El tercer elemento del desastre es el empeoramiento, durante las últimas tres décadas, de la vieja debilidad estructural de los cafeteros, sin que se haya hecho nada para evitarlo. Al respecto, el Editorial de la República del 11 de diciembre de 1997, comentando las más recientes estadísticas, afirmó: “se avanza en un acelerado proceso de proletarización” del sector. Y la elocuencia de las cifras indica que no se trata de una exageración. El 95 por ciento de los cafetales colombianos tiene menos de cinco hectáreas, el 88 por ciento menos de tres y el 60 por ciento menos de una, con el agravante de que casi todos ellos se localizan en las empinadas laderas andinas, en donde la mecanización de las faenas, aun si hubiera con qué, no resulta posible.
Señalar, entonces, que la causa fundamental de la profunda crisis es la existencia de las instituciones cafeteras —así los errores en su manejo no hayan sido pocos— y la “ineficiencia” de los productores solo puede ocultar las verdaderas razones del desastre y, peor aún, terminar justificando el desmonte de los tres principales instrumentos de protección de la caficultura que aún sobreviven debilitados: la garantía de compra que ofrecen las cooperativas de caficultores, el precio de sustentación y las exportaciones institucionales. Así quedaría el café, como el resto del agro, sometido a la voluntad de los intermediarios, y en este caso de los extranjeros, un conocido sueño neoliberal.

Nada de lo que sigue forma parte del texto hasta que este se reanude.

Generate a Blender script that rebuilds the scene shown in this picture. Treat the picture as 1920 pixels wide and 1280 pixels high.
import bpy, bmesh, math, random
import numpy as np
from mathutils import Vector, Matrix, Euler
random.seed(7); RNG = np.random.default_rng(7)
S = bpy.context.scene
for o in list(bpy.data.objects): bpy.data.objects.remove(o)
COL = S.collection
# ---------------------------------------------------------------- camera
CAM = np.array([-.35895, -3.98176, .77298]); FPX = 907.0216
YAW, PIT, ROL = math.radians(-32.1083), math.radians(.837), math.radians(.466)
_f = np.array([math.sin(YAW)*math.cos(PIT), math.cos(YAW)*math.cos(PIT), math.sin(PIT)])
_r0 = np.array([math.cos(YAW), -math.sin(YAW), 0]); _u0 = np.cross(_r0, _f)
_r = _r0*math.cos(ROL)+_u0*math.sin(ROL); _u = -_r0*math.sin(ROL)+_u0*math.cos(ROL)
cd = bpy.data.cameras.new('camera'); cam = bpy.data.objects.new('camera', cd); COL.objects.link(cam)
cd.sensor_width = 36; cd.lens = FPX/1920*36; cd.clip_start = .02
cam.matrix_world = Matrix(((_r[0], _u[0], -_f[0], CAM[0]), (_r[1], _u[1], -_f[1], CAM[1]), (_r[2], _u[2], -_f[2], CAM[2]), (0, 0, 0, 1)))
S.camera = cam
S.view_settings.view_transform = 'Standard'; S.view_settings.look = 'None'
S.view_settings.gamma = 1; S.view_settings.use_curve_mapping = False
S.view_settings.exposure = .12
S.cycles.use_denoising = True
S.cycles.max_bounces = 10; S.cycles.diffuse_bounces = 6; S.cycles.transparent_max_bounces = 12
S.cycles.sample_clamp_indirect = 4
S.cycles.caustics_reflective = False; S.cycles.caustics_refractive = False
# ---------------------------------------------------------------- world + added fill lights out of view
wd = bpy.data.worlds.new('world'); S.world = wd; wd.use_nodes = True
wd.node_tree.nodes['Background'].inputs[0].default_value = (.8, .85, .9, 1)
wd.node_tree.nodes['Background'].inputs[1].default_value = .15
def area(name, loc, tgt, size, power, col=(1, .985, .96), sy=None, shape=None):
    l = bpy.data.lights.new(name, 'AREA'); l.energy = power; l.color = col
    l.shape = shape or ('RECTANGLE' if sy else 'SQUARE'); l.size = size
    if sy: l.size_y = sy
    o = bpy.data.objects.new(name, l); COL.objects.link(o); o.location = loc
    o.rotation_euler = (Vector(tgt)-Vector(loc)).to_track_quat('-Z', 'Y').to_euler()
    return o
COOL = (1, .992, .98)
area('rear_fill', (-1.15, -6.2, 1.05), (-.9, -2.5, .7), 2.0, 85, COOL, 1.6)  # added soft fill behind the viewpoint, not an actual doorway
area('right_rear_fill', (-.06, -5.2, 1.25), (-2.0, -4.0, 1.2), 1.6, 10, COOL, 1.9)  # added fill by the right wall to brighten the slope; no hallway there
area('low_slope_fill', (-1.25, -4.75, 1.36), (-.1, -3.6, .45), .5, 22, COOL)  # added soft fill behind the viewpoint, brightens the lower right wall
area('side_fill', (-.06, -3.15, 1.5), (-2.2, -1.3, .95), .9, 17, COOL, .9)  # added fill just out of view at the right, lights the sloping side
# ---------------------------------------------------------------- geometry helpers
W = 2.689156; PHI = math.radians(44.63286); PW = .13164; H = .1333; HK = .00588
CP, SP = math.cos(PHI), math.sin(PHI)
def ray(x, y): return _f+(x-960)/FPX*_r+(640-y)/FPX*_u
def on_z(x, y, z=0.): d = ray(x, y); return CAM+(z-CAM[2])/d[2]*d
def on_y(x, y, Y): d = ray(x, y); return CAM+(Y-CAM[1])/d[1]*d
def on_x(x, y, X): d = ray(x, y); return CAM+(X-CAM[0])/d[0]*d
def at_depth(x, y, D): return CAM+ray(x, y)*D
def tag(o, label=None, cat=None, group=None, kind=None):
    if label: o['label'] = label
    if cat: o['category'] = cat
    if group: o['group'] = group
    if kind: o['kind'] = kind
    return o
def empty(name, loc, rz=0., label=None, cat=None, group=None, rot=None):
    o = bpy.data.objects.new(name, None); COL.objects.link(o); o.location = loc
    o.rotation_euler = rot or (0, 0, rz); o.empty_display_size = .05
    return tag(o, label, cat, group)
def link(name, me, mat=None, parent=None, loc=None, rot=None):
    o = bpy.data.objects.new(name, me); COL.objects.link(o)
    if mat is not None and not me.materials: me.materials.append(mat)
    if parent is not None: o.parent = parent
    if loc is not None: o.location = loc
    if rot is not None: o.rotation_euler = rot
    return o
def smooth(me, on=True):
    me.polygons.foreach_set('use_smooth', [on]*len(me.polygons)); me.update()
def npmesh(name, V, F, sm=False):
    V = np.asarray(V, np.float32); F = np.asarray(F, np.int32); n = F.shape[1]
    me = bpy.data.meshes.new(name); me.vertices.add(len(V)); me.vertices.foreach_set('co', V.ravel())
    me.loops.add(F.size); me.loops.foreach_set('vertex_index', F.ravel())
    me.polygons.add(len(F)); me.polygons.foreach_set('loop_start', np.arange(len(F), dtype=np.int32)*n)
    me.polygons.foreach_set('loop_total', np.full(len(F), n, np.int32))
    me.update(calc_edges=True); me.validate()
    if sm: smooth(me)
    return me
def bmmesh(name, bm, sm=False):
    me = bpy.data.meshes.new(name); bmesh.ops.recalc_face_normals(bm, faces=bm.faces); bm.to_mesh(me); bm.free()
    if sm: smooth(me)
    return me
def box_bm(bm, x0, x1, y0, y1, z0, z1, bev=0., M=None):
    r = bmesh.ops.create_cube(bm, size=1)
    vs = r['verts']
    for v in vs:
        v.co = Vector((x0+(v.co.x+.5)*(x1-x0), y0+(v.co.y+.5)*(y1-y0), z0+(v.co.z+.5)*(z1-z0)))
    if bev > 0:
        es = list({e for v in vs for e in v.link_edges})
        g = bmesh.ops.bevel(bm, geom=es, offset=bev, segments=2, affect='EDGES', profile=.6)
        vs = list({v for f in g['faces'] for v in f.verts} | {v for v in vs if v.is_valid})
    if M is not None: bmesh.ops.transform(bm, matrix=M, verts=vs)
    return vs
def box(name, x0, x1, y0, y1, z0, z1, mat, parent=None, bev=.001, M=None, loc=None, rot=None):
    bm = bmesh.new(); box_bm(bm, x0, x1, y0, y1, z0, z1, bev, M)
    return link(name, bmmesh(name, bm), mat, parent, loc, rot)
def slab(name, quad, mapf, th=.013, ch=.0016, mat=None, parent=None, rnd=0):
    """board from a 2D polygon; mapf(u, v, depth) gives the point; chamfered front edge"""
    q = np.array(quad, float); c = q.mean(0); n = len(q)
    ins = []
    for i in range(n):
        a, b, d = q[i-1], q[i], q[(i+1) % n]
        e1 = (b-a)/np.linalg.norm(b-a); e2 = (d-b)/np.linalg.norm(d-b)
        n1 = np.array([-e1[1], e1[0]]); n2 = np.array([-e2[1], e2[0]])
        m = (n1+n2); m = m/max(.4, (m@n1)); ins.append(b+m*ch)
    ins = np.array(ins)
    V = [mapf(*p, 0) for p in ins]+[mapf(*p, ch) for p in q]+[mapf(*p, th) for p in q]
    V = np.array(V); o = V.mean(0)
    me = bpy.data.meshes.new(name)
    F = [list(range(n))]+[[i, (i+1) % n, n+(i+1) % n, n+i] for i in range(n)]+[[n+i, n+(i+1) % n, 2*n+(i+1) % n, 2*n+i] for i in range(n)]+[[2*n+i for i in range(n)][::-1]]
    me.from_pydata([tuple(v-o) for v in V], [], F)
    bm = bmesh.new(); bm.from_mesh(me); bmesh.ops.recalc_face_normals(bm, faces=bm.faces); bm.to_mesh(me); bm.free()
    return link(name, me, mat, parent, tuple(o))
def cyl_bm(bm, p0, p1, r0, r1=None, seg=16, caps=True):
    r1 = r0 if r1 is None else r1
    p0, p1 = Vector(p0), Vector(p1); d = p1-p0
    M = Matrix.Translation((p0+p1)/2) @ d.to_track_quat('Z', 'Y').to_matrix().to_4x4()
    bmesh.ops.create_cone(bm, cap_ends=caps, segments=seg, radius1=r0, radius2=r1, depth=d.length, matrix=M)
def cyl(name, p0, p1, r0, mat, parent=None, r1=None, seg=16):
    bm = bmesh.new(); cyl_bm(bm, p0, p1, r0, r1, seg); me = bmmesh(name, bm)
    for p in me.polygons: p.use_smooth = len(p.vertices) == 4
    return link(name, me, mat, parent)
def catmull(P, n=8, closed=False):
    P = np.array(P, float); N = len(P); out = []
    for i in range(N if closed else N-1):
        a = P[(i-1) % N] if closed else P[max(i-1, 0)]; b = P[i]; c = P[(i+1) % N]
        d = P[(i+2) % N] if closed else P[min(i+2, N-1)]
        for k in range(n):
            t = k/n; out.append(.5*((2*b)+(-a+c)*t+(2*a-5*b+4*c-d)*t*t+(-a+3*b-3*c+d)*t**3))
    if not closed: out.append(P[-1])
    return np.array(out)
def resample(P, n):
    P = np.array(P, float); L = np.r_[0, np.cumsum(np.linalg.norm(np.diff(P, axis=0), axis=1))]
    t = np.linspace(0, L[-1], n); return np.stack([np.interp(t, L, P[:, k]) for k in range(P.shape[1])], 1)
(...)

Como no puede escapársele a cualquiera que quiera verlo, atender con seriedad la crisis cafetera exige trabajar en dos direcciones principales. Que el gobierno de Colombia le plantee al de Estados Unidos y a los de los otros países desarrollados que cesen en sus políticas de estimular la superproducción mundial de café por la vía de aumentar las siembras en Asia y que coloquen bajo control las maniobras especulativas de sus transnacionales. Y que el Estado colombiano —de sus recursos, con los mismos que con largueza le ha girado al sector financiero—, sostenga el precio interno en niveles remunerativos para los productores, condone sus deudas impagables, les otorgue créditos baratos y les subsidie la renovación de los cafetales. Claro que tampoco sobraría que la alta burocracia cafetera hiciera el gesto de disminuir los costos institucionales —no respaldando menos al productor, como es obvio— sino recortando sus sueldos y canonjías y reduciendo a cero los gastos en obras públicas y servicios a la comunidad, inversiones que también deben ser asumidas por el gobierno nacional.
El estado de alerta existente entre los caficultores ante cualquier baja del precio interno del café y a la eliminación o el debilitamiento de las instituciones cafeteras debe contar con la comprensión nacional. Porque así lo exige la hambruna en la que ya viven multitudes de esos compatriotas, porque ellos no son los responsables de la crisis, porque la caficultura es base insustituible de la estabilidad económica y social de la república y porque los aportes estatales que se requieren serían una mínima restitución de las sumas multimillonarias que todos los gobiernos les han sacado a los cafeteros durante décadas.